In recent months he has concentrated on managing the $593 million bond program, the largest in Tarrant County history.

The bond program is on time and thus far running below budget by about $60 million, Sutherland said. Five new environmentally friendly schools will be open by August.

Dansby grew up in the Stop Six neighborhood in East Fort Worth, one of seven children whose parents instilled in them a love of learning, he said. He graduated from Dunbar High School and earned degrees from the University of Texas at Arlington and Tarleton State University. He and his wife Sharon have been married for 28 years and have two daughters. They live in East Fort Worth.
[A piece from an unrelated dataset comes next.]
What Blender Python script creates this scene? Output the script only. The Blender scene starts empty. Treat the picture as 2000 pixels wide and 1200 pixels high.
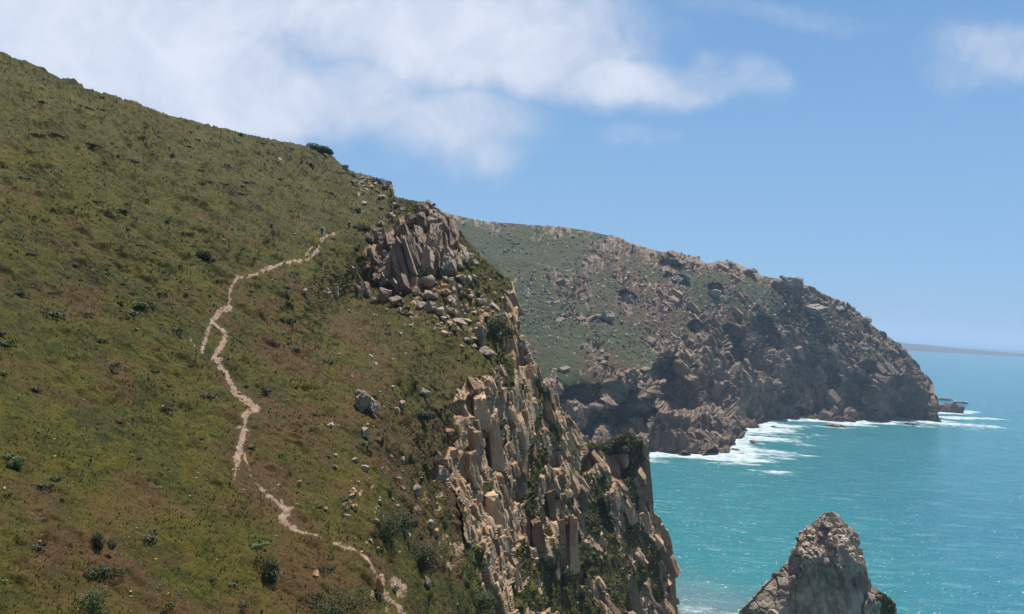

The Rev. Kyev Tatum, head of the Tarrant County Chapter of the Southern Christian Leadership Conference, said that having grown up in a poor, inner-city minority community, Dansby can serve as a role model for students who are poor or non-white. About 85 percent of Fort Worth students are racial minorities, and more than 70 percent are considered economically disadvantaged.

Shaw brought up the issue of race when the school board was discussing an interim superintendent. When a majority of the board seemed reluctant to appoint Dansby, Shaw said publicly that if the longtime black administrator wasn’t promoted, it would send an obvious message to the community: The district, with its overwhelmingly minority makeup, was still “not ready for a minority superintendent.”

Dansby declined to talk about race except in the overall context of the district. “We are going to revisit the diversity issues,” he said. “I have an understanding of what it takes to deal with children of poverty.”